• _Problem to work on_
Look for the string "this" and copy every line that has it.
::::::
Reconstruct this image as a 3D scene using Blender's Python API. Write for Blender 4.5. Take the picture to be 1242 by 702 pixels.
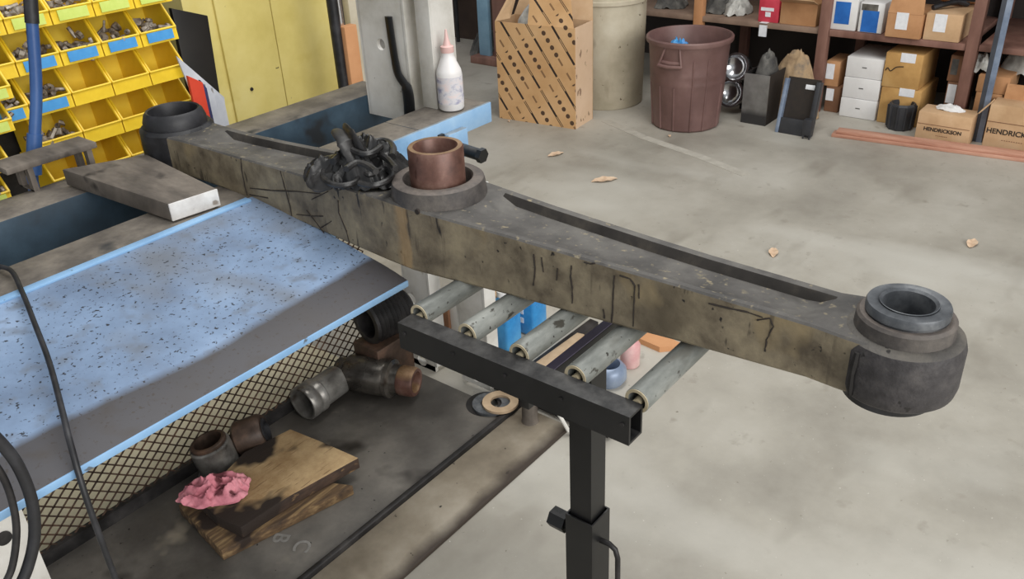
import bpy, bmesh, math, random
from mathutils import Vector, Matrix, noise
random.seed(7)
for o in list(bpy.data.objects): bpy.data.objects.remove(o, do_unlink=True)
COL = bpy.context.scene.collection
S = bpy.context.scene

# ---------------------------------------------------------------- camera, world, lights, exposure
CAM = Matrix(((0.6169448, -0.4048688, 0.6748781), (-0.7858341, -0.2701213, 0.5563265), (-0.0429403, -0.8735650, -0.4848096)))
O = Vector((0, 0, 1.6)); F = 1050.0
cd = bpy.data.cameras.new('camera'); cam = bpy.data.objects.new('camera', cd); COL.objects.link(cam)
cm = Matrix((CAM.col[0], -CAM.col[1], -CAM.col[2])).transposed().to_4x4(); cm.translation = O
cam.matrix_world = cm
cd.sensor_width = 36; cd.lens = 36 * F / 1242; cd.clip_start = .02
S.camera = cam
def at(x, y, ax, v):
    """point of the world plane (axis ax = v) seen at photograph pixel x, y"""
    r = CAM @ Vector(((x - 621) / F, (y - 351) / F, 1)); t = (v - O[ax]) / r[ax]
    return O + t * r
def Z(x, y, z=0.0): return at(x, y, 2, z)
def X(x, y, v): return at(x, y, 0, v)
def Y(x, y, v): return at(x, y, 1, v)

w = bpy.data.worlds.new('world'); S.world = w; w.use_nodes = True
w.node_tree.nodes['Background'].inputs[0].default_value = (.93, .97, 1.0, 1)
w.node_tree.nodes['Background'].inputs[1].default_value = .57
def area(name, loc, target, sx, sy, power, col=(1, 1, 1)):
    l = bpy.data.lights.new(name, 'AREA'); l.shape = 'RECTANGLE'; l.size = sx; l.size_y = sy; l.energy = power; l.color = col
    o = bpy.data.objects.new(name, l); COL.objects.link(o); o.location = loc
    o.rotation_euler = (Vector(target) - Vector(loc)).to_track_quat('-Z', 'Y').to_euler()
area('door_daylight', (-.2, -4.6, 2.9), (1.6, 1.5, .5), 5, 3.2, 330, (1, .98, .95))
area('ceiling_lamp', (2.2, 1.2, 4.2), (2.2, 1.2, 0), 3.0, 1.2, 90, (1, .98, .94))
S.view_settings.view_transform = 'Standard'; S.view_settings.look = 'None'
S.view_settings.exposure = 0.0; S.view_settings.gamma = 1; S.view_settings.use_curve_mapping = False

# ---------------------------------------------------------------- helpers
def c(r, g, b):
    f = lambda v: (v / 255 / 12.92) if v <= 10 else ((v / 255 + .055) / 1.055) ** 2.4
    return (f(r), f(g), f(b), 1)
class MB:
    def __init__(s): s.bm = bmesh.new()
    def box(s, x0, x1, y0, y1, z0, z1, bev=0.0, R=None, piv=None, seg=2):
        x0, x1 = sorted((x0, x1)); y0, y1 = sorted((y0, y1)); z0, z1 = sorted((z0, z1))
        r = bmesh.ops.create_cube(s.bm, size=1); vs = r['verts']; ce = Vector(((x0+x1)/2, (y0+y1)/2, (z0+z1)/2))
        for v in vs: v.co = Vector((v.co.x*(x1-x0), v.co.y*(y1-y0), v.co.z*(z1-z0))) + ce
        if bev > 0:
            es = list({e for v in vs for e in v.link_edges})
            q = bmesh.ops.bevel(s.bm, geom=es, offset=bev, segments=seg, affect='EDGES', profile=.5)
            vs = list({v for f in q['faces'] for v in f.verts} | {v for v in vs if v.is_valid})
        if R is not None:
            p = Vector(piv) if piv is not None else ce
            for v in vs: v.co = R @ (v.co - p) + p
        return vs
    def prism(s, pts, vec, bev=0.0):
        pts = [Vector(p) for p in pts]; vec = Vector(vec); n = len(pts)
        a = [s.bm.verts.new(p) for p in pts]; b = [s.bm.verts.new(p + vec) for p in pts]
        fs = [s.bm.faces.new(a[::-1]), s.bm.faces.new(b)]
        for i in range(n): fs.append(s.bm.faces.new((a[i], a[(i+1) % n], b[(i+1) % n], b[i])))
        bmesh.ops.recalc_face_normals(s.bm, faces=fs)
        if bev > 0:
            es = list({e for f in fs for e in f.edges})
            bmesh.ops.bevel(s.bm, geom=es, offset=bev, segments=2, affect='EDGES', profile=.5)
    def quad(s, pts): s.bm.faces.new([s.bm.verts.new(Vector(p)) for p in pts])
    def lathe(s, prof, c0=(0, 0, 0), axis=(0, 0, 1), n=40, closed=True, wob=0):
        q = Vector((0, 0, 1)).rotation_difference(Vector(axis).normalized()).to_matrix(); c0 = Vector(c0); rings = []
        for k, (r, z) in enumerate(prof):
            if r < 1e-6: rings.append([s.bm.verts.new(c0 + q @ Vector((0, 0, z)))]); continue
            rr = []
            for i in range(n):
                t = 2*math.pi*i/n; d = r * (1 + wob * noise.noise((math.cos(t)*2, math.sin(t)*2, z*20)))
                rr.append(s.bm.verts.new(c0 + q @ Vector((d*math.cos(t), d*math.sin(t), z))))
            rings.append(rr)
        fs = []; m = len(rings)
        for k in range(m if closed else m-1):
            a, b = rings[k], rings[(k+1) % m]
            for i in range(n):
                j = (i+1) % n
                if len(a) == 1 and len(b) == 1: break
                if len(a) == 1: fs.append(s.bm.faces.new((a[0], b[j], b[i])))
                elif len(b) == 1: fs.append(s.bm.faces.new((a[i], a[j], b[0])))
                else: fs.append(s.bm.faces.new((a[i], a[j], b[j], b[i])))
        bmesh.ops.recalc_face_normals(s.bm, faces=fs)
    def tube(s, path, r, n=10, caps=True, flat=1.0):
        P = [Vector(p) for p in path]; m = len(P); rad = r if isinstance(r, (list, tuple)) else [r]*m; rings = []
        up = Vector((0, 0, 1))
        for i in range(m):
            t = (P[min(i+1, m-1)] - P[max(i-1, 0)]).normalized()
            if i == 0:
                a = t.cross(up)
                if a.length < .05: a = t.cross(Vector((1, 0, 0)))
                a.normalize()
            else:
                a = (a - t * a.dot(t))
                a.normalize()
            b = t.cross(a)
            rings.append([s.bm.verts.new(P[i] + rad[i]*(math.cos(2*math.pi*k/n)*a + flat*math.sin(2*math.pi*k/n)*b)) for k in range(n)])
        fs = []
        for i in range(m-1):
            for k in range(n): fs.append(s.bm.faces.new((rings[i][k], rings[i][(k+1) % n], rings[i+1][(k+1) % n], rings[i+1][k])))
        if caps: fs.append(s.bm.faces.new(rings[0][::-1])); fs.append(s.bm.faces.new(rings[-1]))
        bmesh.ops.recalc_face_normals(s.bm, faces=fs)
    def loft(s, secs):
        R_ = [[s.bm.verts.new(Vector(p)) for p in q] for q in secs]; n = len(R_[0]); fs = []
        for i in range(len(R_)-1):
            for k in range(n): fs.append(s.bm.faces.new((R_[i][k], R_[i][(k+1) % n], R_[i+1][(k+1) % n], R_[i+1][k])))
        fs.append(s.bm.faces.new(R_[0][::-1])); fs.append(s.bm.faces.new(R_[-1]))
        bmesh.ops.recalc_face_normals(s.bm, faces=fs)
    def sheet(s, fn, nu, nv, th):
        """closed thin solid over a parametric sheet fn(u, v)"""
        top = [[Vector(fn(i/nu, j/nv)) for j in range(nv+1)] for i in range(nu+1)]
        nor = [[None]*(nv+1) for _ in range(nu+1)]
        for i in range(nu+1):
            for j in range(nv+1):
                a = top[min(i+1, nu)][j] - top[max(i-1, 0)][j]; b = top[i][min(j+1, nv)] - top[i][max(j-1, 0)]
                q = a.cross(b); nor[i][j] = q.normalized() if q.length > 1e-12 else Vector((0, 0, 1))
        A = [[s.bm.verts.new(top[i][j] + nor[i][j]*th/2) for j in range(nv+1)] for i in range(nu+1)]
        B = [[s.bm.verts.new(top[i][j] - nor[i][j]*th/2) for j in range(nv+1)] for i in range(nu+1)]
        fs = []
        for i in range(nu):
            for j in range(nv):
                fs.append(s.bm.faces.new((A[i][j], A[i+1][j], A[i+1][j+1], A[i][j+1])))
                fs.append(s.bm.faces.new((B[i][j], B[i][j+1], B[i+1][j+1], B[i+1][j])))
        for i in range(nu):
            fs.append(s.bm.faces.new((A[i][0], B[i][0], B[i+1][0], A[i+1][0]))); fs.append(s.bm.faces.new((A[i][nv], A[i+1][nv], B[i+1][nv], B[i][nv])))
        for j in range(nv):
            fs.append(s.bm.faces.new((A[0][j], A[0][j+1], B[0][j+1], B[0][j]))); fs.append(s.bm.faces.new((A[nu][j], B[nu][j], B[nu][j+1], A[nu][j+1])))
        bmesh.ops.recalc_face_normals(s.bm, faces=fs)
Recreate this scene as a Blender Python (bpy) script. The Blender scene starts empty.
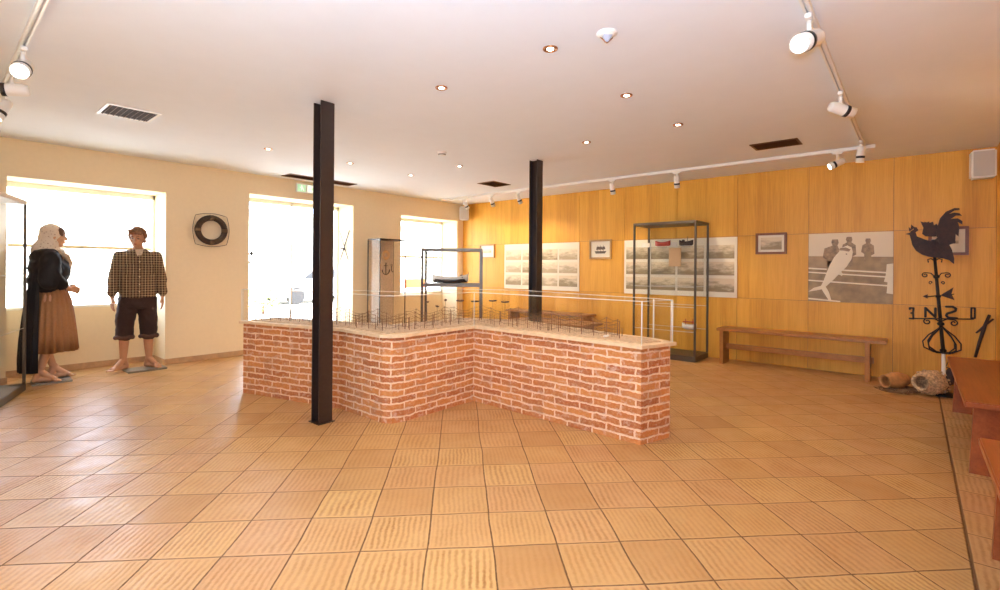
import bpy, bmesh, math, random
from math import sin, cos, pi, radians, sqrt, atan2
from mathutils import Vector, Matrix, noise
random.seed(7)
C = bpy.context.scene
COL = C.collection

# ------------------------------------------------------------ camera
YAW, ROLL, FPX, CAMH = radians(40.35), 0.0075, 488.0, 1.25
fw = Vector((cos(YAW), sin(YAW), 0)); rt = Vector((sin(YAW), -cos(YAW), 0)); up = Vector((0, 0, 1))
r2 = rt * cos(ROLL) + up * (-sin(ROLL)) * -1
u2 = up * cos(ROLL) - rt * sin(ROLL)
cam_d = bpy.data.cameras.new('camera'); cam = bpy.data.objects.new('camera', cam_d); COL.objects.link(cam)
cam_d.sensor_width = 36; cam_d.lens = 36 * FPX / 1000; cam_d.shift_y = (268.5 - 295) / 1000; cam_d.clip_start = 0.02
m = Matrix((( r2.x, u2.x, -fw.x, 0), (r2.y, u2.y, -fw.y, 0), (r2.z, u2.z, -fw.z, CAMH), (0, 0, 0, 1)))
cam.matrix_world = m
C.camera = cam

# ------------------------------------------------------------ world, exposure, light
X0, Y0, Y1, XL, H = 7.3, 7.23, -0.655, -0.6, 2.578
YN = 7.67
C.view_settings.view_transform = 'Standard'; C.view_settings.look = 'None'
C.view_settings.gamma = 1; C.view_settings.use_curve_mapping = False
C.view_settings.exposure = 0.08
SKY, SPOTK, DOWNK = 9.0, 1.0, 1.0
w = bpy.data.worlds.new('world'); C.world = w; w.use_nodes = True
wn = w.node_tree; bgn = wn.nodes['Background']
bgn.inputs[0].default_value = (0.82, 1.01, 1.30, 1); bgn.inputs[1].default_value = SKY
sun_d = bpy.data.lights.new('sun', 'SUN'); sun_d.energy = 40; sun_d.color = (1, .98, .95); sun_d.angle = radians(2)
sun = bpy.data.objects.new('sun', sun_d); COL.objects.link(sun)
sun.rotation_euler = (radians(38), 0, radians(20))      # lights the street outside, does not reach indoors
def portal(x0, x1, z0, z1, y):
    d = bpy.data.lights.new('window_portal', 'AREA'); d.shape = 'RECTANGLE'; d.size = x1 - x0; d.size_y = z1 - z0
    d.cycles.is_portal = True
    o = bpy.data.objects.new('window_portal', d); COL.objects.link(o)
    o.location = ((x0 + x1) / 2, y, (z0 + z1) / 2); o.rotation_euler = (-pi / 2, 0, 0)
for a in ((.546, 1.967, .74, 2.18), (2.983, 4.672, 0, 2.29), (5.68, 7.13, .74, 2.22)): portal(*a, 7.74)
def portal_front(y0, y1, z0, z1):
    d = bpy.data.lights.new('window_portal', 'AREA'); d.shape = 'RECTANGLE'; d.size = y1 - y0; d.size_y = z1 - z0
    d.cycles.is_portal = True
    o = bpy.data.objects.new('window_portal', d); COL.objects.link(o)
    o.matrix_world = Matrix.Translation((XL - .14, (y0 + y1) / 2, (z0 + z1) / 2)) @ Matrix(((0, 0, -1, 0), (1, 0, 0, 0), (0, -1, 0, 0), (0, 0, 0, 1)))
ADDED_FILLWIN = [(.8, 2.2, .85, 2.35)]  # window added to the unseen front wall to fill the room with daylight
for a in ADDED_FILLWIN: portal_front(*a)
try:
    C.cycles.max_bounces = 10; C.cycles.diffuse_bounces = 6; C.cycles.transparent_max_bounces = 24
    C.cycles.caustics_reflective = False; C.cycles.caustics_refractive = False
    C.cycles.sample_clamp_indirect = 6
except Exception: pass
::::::
• _Reply to the exercise_
Reconstruct this image as a 3D scene using Blender's Python API. Write for Blender 4.5. Take the picture to be 1242 by 702 pixels.
Recreate this scene as a Blender Python (bpy) script. The Blender scene starts empty.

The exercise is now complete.